You can store a list of primes in a quite compact way. For example, just store the first prime in the list, followed by the differences between each prime and the next prime, compressed with a good compression algorithm. In my example, "11,2,4,2" would represent 11, 11+2 = 13, 13+4 = 17, 17+2 = 19. I would estimate that you can store a large list of primes using about 1 byte per prime.
Now I just bought a 4TB hard drive for about £70. So at a cost of £70 I can store a list of about 4 trillion primes. If I wanted to store the largest list I'd spend £100,000 (my wife would kill me) for 1,400 such hard drives and store a list of almost 6 quadrillion bytes. And that would probably be the largest complete list of known primes because ...
... because nobody in their right mind would do that! If you wanted the first billion primes greater than one quadrillion, I wouldn't read my list from one of these hard drives. I would create a prime sieve in the memory of my computer and calculate it on the spot. Cheaper and faster than reading a list.
You will find lists of special primes. Say "complete list of known primes of the form $2^n-1$ for some integer n ≥ 1". But storing a list of all primes is just nonsense.
PS. These 6 quadrillion bytes at a cost of £100,000, at about 1 byte per prime due to compression, could store a list of primes up to $120 \cdot 10^{15}$. I'd be willing to send you a list of primes up to $80 \cdot 10^{12}$ on a large hard drive for say $500, which would pay for some of the cost creating the list.

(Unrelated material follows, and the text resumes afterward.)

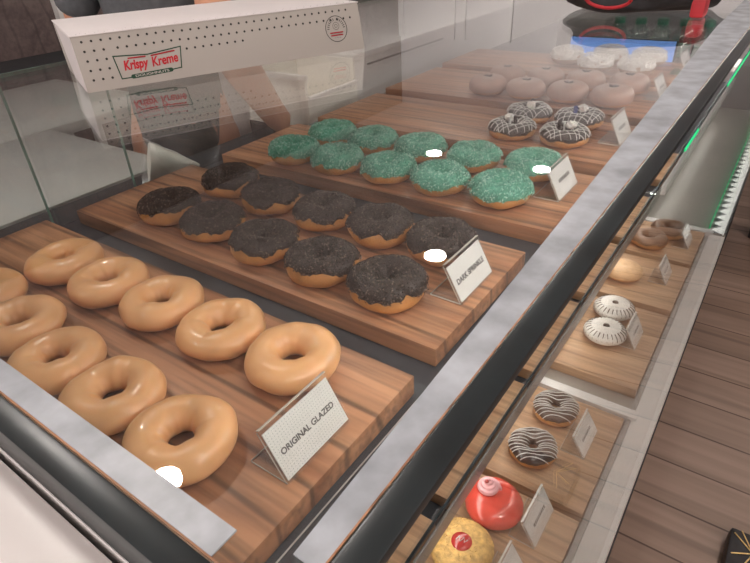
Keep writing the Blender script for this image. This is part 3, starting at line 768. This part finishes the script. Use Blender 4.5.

PPS. A "list" of known primes would have to be recorded. A number x that has at some point be determined to be a prime is not a "known prime" if it is not recorded. (Given a list of known primes, I can determine whether x is prime or not by checking that it would be in the list if it was prime due to the list size, and then checking whether it is on the list. If nobody recorded that x is prime then I cannot do this). And nobody records large lists of known primes because it is pointless. You wouldn't use a list to determine if x is prime.